Normal (non-Andreev) contributions to the spin-up and spin-down currents on the $\alpha$ branch versus $h_N$. (a) $h_S=0$, (b) $h_S=h_c$. For both plots, temperature is $T=0.05{\mu }_S$. The dashed vertical line denotes the $h_N$ value at which $\delta {\mu }_{\downarrow }=E_{min}$, while the dotted vertical line indicates $\delta {\mu }_{\uparrow }=E_{min}$.

Figure 11

Dispersion curve of superfluid excitation energy for both branches at $T=0.05{\mu }_S$ and maximal superfluid polarization $h_S=h_c$. The solid line represents $E_{\alpha }$, and the dashed line represents $E_{\beta }$. The energy and the wave vector are normalized by ${\mu }_S$ and $k_s$, respectively, with $k_s=2m{\mu }_S/{\hslash }^2$ and ${\mu }_S$ the average chemical potential (7).

Figure 12

Alpha-branch scattering regimes on the excitation energy $E_{\alpha }$ vs transverse kinetic energy ${\xi }_{\perp }$ plane.

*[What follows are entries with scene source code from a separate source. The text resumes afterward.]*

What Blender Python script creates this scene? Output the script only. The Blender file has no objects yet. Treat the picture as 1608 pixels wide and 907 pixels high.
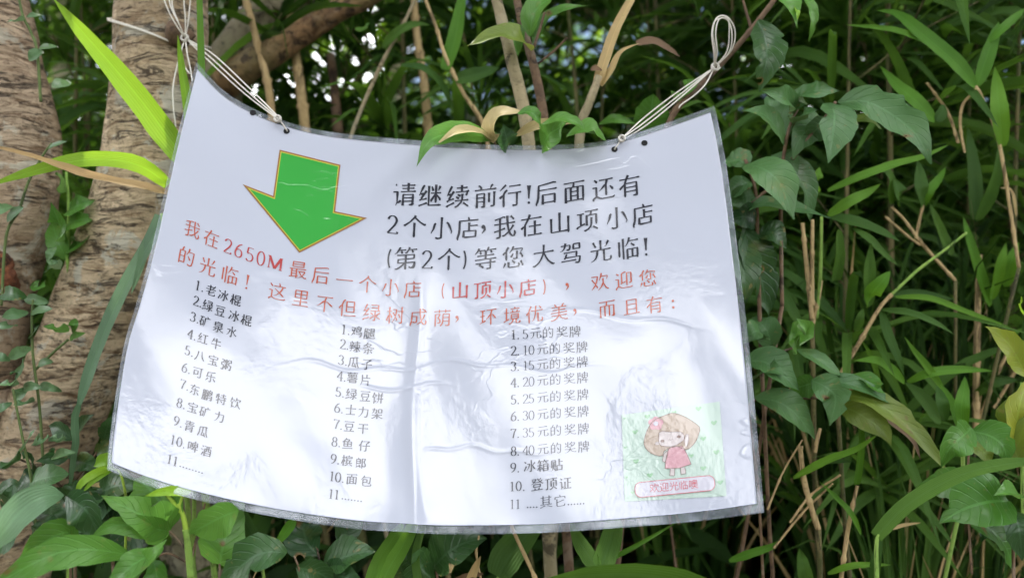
import bpy, bmesh, math, random
import numpy as np
from mathutils import Vector
from mathutils.geometry import tessellate_polygon

# ------------------------------------------------------------------ camera, sky, sun, exposure
scene = bpy.context.scene
COL = scene.collection
CAMZ = 0.75
FPX = 1238.0
cam_data = bpy.data.cameras.new("camera")
cam = bpy.data.objects.new("camera", cam_data); COL.objects.link(cam)
cam.location = (0, 0, CAMZ); cam.rotation_euler = (math.radians(90), 0, 0)
cam_data.sensor_width = 36.0
cam_data.lens = 18.0 / (804.0 / FPX)
cam_data.clip_start = 0.01; cam_data.clip_end = 500
cam_data.dof.use_dof = True
cam_data.dof.focus_distance = 0.575
cam_data.dof.aperture_fstop = 5.0
scene.camera = cam

SUN_DIR = Vector((-0.42, 0.40, 0.82)).normalized()
world = bpy.data.worlds.new("World"); scene.world = world; world.use_nodes = True
wn, wl = world.node_tree.nodes, world.node_tree.links
bg = wn["Background"]
sky = wn.new("ShaderNodeTexSky"); sky.sky_type = 'NISHITA'; sky.sun_disc = False
sky.sun_elevation = math.asin(SUN_DIR.z); sky.sun_rotation = math.atan2(SUN_DIR.x, SUN_DIR.y)
tc = wn.new("ShaderNodeTexCoord")
ns = wn.new("ShaderNodeTexNoise"); ns.inputs["Scale"].default_value = 2.6; ns.inputs["Detail"].default_value = 7
ns.inputs["Roughness"].default_value = 0.6
rp = wn.new("ShaderNodeValToRGB")
rp.color_ramp.elements[0].position = 0.49; rp.color_ramp.elements[1].position = 0.60
mx = wn.new("ShaderNodeMix"); mx.data_type = 'RGBA'
wl.new(tc.outputs["Generated"], ns.inputs["Vector"]); wl.new(ns.outputs["Fac"], rp.inputs["Fac"])
wl.new(rp.outputs["Color"], mx.inputs[0]); wl.new(sky.outputs["Color"], mx.inputs[6])
mx.inputs[7].default_value = (54.0, 54.0, 55.0, 1)      # sunlit white cloud
wl.new(mx.outputs[2], bg.inputs["Color"])
bg.inputs["Strength"].default_value = 0.12

sd = bpy.data.lights.new("sun", 'SUN'); sd.energy = 5.0; sd.angle = math.radians(0.55); sd.color = (1, 0.95, 0.86)
sun = bpy.data.objects.new("sun", sd); COL.objects.link(sun)
sun.rotation_euler = SUN_DIR.to_track_quat('Z', 'Y').to_euler(); sun.location = SUN_DIR * 20

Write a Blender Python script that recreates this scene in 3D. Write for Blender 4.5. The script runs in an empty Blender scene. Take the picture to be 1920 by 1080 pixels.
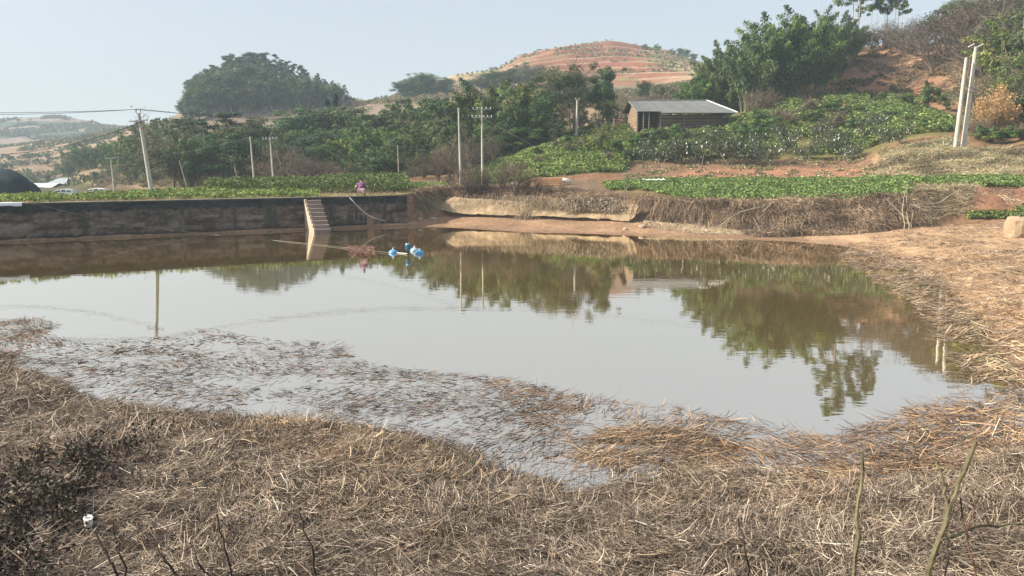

The case shown has ${\mu }_N={\mu }_S$ and $p_N=0.8$. The other parameters, normalized by ${\mu }_S$, are $T=0.05, h_S=0, U_S=1.13, U_h=0, U_{N\uparrow }=0.16, U_{N\downarrow }=2.10$.

Figure 13

Spin current $J^{\text{spin}}/J_0$ plotted vs temperature $T/{\mu }_S$ under mechanical equilibrium with $p_N=99\%, h_S=0$.

Figure 14

Normalized chemical potential differences $\delta {\mu }_{\uparrow (\downarrow )}$ plotted vs $h_N$ under mechanical equilibrium, at $T=0.05{\mu }_S$, for (a) $h_s=0$ and (b) $h_s=h_c$. The dashed line shows the minimum of the superfluid excitation spectrum at the given value of $h_s$.

Figure 15

Zeeman field $h_N$ versus normal region polarization $p_N$ under the conditions (a) ${\mu }_N={\mu }_S$ and (b) mechanical equilibrium. In case (a), $h_N/{\mu }_S$ is independent of $h_S$ because ${\mu }_N/{\mu }_S$ is constant.